Diego, 2015
Ces photographies ont été réalisées au cours d’une résidence de création à Grand Quevilly (périphérie de Rouen) sur une invitation de La Maison des arts à l’été 2015 dans le cadre de l’exposition personnelle « Devenirs » en octobre 2015 qui regroupait 4 de mes travaux (Va t’en me perdre où tu voudras, Ar gouren, La ritournelle, Diego).
Sur le trottoir opposé, je remarque un petit garçon aux cheveux longs habillé tout en jean, la taille serrée par une ceinture à grosse boucle. Ne le laisse pas filer. « Tu ressembles à un petit cowboy qui aurait égaré son chapeau. »
Diego sourit timidement, ses longs cils couvent de grands yeux bleus remplis de mélancolie comme ceux des personnages de Charley Toorop. Je l’accompagne chez son père. Un chien aboie sans s’arrêter, ce genre de chien oedipien qui nous invite à régresser ; personne ne lui dit de se taire. Diego ressemble à sa mère, il est habillé comme son père.

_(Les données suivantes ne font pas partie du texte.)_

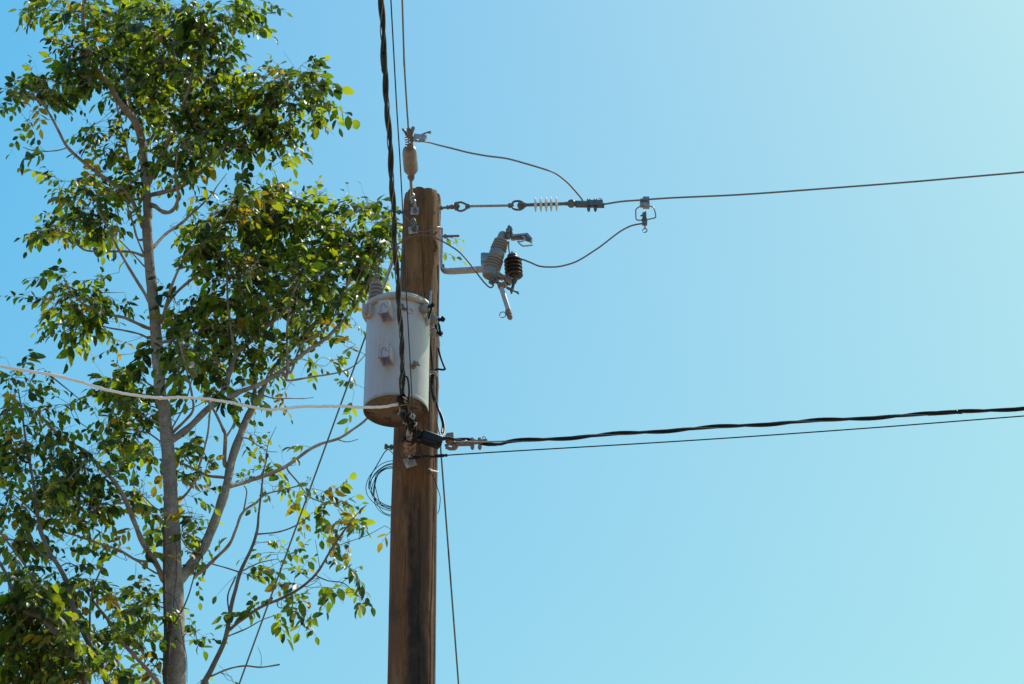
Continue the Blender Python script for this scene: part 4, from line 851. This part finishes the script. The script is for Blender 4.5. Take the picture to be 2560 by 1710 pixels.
# right-hand limbs
LM('T3', [(10, 905), (30, 830), (60, 720), (110, 600), (165, 510), (240, 470), (330, 370), (400, 250), (440, 110), (470, 60)], 9, 2.5, -.5)
LM('T3', [(12, 890), (60, 780), (150, 690), (250, 620), (350, 530), (410, 450), (500, 370), (560, 320), (640, 210), (660, 120)], 9, 2.5, .4)
LM('T3', [(250, 632), (310, 668), (420, 680), (500, 650), (560, 620)], 5, 2, -.3)
LM('T3', [(22, 1020), (120, 990), (240, 955), (340, 860), (420, 760)], 9, 3, .7)
LM('T3', [(75, 1562), (160, 1500), (260, 1400), (330, 1340), (380, 1220), (425, 1095), (500, 1020), (600, 930), (700, 840), (760, 770), (900, 600), (1000, 480), (1080, 380)], 20, 4, .7)
LM('T3', [(422, 1100), (400, 960), (380, 800), (376, 600), (390, 480), (400, 380)], 9, 3, -.3)
LM('T3', [(70, 1530), (140, 1460), (185, 1400), (180, 1320), (150, 1180), (130, 1100), (100, 1000)], 9, 3, -.5)
LM('T3', [(70, 1500), (130, 1390), (165, 1280), (200, 1150), (260, 1040)], 5, 2, .3)
LM('T3', [(60, 1430), (200, 1380), (330, 1300)], 4, 2, -.2)
# second leader rising right of the trunk
LM('T5', [(110, 960), (150, 900), (215, 820), (280, 710), (340, 560), (395, 390), (425, 240), (480, 80), (512, 0), (560, -90), (600, -150)], 30, 16, .5)
LM('T5', [(600, -150), (635, -240), (690, -330), (780, -420), (900, -560), (1000, -650), (1080, -760), (1150, -840)], 13, 5, .6)
LM('T5', [(380, -115), (480, -170), (600, -215), (720, -290), (860, -400), (980, -480), (1060, -560), (1130, -640), (1200, -740), (1260, -880), (1290, -960)], 14, 5, .4)
LM('T3', [(530, 1330), (540, 1200), (570, 1080), (590, 950), (600, 800), (600, 560), (620, 420)], 11, 3, .5)
LM('T3', [(712, 1200), (711, 1000), (716, 900), (740, 760), (800, 640)], 9, 3, -.4)
LM('T3', [(735, 1185), (790, 1040), (870, 980), (950, 920), (1000, 820)], 7, 3, .4)
LM('T3', [(1000, 960), (1020, 860), (1038, 770), (1060, 640)], 7, 3, -.3)
LM('T3', [(720, 1235), (850, 1215), (1000, 1190), (1090, 1150), (1150, 1090), (1190, 1030)], 6, 2, .5)
LM('T3', [(490, 1070), (600, 1090), (700, 1115)], 4, 1.6, .1)
LM('T3', [(640, 1335), (720, 1335), (800, 1336), (860, 1330)], 4, 1.4, .1)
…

L’homme formidable a le dos en bois, il s’assoit dans l’unique fauteuil de la pièce aux murs tavelés, bascule sa tête en avant, ses yeux plissés éblouis fixent le ciel trop gris et son corps s’assoupit sans que je m’en aperçoive.
La série se situe entre fiction et réalité, évoquant l’histoire de la ville quand le bourg devint trop étroit pour recevoir la main d’oeuvre étrangère après-guerre, mêlée au quotidien des Gomes résidents du bourg. Les éleveurs de chevaux, entre autres, expropriés, s’installeront dans les communes environnantes, les Hauts Fourneaux s’élèvent et s’organisent en sept cités ouvrières. Les Papeteries Navarres, Saint-Gobain, La Grande Paroisse, Les Chantiers de Normandie, le grand-père et le père de Miguel ici photographiés avec ses deux jeunes fils Diego et Antonio, étaient immigrés et ouvriers portugais. Aujourd’hui la plupart des habitants vivent dans des logements sociaux, implantés autour d’un méandre de la rive gauche de la Seine, cerclés d’usines d’ammoniaque classé SEVESO.
Un journal non relié a été édité a 200 exemplaires (épuisé).